Encomium on the Unknown

Encomium on the Unknown

 

I strongly believe that to not know is better than to know. To know that I can know more is a far more exhilarating feeling than knowing what I already know. Knowledge is powerful but the pursuit of it is sublime. To travel into the unknown; a new country with new culture, new people living different lives. What a feeling it is to travel to the unknown, and find yourself lost in another world, one you get to discover. 
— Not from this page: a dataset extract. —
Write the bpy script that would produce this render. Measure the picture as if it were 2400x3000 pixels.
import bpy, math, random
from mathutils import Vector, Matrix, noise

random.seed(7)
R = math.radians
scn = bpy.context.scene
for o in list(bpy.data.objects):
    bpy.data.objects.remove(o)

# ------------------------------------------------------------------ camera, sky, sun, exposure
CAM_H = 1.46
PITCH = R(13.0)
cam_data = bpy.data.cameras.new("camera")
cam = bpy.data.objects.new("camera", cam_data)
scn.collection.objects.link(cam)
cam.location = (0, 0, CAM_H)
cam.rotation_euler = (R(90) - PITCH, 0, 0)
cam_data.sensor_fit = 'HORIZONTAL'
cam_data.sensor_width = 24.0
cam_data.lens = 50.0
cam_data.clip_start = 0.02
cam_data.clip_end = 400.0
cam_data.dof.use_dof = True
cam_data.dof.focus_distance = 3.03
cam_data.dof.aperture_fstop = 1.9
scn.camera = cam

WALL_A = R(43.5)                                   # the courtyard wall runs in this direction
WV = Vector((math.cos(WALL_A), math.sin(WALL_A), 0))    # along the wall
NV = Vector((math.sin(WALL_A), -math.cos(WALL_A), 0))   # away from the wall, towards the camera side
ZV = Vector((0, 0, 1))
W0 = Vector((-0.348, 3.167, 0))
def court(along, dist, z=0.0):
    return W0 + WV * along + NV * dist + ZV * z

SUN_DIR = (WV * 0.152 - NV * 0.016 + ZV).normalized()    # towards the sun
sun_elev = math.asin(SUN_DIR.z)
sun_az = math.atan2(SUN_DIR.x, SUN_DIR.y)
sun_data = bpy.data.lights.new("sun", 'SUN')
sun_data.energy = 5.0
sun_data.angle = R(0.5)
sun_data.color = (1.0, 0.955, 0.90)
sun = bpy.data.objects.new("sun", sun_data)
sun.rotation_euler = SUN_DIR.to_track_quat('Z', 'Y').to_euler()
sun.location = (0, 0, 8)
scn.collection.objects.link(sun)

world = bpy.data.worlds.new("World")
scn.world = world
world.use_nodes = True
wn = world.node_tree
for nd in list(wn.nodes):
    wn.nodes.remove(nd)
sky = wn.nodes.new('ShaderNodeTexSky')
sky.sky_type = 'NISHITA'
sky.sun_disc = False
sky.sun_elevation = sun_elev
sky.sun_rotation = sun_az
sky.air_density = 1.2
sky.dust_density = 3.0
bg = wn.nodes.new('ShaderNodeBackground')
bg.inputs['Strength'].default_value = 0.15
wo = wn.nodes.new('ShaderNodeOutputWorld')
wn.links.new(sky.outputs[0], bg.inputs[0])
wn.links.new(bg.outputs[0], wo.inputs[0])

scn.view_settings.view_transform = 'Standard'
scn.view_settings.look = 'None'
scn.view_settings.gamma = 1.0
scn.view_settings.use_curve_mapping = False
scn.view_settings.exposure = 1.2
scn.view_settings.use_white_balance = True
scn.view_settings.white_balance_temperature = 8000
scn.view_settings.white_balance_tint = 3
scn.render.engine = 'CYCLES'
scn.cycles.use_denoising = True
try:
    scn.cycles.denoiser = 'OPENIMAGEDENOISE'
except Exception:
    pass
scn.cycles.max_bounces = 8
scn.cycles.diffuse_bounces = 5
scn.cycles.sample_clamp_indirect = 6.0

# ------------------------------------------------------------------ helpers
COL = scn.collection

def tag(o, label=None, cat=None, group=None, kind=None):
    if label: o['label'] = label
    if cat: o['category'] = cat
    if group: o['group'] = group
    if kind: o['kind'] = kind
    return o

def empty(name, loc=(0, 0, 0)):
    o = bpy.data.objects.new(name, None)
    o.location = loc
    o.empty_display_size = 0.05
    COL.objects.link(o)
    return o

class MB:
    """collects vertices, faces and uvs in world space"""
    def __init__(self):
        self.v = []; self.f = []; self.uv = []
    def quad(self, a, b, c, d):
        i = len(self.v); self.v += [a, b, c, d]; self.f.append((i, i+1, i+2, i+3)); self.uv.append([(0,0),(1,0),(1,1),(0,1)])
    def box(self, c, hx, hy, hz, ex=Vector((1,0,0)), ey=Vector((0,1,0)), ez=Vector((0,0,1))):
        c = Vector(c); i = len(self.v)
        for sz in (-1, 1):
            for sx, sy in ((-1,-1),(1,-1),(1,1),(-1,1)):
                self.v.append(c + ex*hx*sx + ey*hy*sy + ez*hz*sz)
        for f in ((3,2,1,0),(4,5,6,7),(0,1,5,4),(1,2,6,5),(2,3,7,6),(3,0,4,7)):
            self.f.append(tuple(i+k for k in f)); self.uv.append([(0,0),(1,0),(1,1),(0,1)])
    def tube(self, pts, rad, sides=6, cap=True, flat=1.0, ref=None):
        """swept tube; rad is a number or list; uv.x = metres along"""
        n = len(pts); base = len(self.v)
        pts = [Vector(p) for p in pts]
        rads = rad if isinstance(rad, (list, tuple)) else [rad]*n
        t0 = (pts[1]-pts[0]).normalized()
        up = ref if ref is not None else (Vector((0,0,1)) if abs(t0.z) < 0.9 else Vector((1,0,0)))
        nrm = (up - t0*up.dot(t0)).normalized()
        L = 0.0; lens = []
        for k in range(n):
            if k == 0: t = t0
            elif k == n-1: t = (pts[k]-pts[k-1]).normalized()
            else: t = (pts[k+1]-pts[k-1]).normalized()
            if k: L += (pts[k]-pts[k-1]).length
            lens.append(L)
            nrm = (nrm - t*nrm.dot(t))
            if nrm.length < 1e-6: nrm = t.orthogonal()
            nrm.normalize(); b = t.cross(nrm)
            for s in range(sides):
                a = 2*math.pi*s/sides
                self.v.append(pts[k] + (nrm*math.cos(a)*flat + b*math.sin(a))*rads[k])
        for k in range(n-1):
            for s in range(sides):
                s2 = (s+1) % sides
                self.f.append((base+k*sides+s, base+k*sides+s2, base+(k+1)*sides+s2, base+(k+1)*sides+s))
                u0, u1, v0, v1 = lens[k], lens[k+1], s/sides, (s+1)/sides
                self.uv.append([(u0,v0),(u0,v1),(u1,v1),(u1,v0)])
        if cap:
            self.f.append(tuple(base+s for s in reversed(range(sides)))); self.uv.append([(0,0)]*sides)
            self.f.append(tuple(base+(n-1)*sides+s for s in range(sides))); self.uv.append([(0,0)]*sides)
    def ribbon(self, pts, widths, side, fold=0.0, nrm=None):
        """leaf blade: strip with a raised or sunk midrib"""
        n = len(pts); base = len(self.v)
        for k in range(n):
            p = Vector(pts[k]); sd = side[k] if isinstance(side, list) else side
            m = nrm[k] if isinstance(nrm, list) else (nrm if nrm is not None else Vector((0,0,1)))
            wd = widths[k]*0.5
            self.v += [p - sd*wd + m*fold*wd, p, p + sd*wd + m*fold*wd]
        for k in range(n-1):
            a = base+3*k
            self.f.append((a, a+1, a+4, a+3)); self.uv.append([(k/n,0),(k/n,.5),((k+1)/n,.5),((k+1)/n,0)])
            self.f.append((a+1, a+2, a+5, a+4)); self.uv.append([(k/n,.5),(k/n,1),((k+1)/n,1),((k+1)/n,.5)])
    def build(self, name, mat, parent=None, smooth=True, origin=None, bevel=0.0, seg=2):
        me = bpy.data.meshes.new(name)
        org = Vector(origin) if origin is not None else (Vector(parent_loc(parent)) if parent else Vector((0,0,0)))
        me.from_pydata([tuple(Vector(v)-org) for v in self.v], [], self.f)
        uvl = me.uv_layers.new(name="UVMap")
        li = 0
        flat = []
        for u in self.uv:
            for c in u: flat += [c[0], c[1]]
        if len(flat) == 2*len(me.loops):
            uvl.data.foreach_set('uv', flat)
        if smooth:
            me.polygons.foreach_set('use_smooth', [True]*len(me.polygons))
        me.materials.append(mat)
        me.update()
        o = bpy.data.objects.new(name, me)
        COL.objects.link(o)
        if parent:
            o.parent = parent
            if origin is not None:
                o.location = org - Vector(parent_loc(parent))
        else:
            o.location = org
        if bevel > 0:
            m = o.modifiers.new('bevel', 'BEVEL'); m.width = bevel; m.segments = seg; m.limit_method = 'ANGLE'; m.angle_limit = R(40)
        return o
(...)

2 replies on “Encomium on the Unknown”

I like your point that the unknown can be fun to explore, but I am lost on a lot of your other points. What do you mean by the pursuit of knowledge? why is it sublime? Why is it really better to not know? What lead you to that belief? What do you mean by “To know that I can know more is a far more exhilarating feeling than knowing what I already know.” Are you inferring that there is a limit to knowledge? If you aren’t how can you compare that to not knowing? If there is no limit to knowledge than these two feelings shouldn’t be comparable. Without sounding too harsh it feels like you are throwing out a bunch of lofty statements without any personal or textual evidence. I like your aim and that you are trying to highlight the pleasure of the unknown, but I think you need to flesh out more of your ideas and make clear concise arguments.

I like your rather poetic approach to an encomium, and while being short, it does seem to reflect that you did the reading. I think though you might have included a more direct reference, perhaps a brief quote, given the nature of this project. You could do this in an “artful” way, without it becoming a simple academic summary.

Also, because your artful approach puts a lot of pressure on words and the structure of language, let me comment on that. Not that semi-colons only ever do ONE thing; they separate two independent clauses. As you know, an ind clause is a complete sentence that can stand on it’s own; you fuse together two ind clauses with a semi-colon, as I’ve done with the last two sentences.